Few attitudes typify the paradoxical cyberlibertarian mind-set of Bitcoin promoters (and many others) more than do those of “Sanjuro,” the alias of the person who created a Bitcoin “assassination market” (Greenberg 2013). Sanjuro believes that by incentivizing people to kill politicians, he will destroy “all governments, everywhere.” This anarchic apocalypse “will change the world for the better,” producing “a world without wars, dragnet Panopticon-style surveillance, nuclear weapons, armies, repression, money manipulation, and limits to trade.” Only someone so blinkered by their ideological tunnel vision could look at world history and imagine that murdering the representatives of democratically elected governments and thus putting the governments themselves out of existence would do anything but make every one of these problems immeasurably worse than they already are.
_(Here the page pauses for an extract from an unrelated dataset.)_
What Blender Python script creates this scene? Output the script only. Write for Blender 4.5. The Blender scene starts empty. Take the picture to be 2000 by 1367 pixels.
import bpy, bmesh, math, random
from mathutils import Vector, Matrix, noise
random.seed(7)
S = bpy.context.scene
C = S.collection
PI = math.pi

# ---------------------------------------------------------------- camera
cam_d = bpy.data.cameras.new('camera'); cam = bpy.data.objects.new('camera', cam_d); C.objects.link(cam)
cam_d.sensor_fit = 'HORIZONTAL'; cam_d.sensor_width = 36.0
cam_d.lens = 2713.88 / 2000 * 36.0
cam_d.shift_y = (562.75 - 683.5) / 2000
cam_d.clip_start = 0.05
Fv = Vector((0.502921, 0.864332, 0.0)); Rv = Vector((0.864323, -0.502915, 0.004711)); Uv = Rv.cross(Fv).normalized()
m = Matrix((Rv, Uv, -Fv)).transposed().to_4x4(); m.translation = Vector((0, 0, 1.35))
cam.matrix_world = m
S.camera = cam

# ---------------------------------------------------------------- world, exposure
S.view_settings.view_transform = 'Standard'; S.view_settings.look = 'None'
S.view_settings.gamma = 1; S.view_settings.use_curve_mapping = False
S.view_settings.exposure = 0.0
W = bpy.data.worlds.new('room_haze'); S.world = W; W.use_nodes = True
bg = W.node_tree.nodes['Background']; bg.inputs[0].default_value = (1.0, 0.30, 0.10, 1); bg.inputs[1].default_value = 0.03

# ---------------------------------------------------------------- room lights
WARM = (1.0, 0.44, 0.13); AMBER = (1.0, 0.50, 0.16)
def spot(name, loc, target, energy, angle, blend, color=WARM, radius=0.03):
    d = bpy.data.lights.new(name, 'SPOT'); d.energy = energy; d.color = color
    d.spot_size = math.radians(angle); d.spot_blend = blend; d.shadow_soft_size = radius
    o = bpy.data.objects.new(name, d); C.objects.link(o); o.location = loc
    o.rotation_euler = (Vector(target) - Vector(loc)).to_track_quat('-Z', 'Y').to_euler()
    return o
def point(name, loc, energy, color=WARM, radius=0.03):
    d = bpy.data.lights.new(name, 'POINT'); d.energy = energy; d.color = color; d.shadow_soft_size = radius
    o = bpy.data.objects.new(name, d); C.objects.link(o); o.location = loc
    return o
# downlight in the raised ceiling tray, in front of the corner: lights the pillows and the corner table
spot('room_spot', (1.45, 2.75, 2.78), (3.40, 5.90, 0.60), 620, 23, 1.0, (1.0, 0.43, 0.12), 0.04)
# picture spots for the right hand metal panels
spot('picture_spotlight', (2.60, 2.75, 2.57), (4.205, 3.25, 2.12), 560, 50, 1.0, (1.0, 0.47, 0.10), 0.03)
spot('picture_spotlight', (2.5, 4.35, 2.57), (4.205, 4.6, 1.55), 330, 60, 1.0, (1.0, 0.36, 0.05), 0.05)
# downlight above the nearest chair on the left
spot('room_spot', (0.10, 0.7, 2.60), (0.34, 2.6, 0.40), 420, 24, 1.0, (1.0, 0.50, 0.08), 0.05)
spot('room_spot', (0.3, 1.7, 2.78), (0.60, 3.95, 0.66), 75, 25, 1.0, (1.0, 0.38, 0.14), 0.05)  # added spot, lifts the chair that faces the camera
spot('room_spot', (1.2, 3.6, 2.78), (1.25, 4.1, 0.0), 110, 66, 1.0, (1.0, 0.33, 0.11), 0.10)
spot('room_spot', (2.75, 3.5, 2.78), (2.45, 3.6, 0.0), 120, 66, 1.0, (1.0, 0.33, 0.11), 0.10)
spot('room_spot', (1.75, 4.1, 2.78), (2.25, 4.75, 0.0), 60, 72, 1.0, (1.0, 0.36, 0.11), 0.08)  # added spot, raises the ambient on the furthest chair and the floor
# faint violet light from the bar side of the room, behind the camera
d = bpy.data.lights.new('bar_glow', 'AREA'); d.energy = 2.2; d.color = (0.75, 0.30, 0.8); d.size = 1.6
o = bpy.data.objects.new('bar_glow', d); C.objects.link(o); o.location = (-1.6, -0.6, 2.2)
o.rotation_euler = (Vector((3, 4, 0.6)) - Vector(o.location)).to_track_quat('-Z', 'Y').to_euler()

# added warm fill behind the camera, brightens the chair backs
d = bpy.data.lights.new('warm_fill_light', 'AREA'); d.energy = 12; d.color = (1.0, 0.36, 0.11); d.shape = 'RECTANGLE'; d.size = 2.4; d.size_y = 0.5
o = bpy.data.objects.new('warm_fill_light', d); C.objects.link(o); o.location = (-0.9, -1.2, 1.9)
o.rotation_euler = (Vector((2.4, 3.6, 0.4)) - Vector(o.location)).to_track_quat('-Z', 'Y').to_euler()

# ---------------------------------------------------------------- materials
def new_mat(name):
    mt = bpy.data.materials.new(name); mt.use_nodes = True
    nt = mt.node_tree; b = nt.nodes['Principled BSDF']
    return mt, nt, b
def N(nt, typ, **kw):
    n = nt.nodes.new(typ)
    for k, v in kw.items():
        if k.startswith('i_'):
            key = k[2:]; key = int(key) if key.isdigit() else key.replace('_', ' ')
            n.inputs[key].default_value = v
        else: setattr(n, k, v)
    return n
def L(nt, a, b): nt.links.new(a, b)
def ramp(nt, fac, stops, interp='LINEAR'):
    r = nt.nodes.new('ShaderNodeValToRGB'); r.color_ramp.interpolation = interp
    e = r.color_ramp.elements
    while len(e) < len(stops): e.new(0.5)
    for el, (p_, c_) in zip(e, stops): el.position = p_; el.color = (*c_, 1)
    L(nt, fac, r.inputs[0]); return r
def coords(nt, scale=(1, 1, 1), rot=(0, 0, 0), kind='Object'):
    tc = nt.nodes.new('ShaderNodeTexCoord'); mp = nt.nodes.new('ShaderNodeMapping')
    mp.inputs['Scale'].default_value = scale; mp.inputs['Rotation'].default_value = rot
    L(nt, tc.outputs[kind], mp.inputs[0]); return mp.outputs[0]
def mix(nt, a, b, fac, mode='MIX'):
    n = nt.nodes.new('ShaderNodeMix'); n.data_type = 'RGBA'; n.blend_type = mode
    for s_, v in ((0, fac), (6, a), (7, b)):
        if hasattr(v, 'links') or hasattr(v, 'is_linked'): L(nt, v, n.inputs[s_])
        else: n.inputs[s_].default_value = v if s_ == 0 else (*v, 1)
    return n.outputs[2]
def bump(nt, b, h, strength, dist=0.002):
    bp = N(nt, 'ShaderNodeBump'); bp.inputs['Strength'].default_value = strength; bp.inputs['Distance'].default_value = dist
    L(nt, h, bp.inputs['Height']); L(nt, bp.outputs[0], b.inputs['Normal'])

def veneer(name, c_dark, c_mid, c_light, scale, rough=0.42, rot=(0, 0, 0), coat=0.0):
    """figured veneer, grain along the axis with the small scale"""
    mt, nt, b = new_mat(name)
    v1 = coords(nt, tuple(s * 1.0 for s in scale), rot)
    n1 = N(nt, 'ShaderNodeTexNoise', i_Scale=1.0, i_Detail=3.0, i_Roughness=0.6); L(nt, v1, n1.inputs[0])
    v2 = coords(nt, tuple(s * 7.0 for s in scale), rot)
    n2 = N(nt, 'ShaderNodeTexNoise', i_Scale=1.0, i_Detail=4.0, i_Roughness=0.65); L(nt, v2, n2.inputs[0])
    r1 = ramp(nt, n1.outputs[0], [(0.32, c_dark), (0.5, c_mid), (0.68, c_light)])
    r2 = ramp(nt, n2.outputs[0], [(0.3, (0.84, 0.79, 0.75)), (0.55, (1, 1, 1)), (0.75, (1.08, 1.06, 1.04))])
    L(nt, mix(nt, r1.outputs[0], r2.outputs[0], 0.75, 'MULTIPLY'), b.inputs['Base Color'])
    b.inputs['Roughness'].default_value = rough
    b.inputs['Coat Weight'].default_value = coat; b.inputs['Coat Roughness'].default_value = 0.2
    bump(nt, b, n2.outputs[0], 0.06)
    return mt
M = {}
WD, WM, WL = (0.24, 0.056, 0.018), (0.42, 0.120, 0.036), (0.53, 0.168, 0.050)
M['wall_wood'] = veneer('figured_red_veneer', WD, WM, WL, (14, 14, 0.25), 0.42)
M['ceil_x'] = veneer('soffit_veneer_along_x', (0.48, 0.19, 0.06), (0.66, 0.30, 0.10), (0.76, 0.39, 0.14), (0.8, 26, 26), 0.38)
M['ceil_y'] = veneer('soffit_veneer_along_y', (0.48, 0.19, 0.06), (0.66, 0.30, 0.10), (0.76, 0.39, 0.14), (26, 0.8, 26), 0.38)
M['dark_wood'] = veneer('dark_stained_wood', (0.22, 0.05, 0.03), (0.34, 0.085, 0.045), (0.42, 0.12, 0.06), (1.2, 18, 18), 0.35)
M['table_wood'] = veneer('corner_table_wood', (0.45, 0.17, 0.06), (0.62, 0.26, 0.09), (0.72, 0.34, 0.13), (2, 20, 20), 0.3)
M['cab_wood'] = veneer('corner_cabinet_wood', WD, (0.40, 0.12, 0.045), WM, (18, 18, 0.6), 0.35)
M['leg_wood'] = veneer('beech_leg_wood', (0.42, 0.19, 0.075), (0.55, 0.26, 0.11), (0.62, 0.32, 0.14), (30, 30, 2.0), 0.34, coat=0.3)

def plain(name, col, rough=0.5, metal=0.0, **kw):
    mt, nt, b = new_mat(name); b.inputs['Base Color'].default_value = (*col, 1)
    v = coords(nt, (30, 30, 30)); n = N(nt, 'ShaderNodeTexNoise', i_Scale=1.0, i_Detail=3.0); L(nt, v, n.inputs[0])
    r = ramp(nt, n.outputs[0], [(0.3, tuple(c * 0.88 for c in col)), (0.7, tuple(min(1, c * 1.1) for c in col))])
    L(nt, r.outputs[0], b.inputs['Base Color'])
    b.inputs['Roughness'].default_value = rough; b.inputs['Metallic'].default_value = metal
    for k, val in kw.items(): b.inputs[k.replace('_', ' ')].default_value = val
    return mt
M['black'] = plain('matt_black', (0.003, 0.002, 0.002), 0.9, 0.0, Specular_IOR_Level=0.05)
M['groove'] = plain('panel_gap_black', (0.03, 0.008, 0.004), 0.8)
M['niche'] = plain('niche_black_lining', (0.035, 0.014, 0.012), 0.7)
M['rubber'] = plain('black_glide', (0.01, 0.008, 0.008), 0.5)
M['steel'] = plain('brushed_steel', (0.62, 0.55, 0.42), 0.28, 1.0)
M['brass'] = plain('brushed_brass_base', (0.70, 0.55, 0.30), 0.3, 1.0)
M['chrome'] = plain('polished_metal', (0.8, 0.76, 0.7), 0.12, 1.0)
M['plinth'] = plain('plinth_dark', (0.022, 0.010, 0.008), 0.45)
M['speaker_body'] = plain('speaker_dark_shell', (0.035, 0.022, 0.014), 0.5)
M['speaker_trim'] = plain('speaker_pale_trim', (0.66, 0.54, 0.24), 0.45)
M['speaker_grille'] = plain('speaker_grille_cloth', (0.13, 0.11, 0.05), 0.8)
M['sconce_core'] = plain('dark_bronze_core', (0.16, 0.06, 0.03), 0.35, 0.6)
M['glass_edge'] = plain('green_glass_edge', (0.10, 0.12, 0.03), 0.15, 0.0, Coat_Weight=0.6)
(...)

Yet this, in the end, is the extreme rightist—anarcho-capitalist, winner-take-all, even neo-feudalist—political vision too many of those in the Bitcoin (along with other cryptocurrency) and blockchain communities, whatever they believe their political orientation to be, are working actively to bring about. This is not to say that Bitcoin and the blockchain can never be used for non-rightist purposes, and even less that everyone in the blockchain communities is on the right. Yet it is hard to see how this minority can resist the political values that are very literally coded into the software itself. Recent events have shown repeatedly that we discount the power of engineers and/or ideologues to realize their political visions through software design at our peril. What is required to combat that power is not more wars between algorithmic platforms and individuals who see themselves as above politics, but a reassertion of the political power that the blockchain is specifically constructed to dismantle.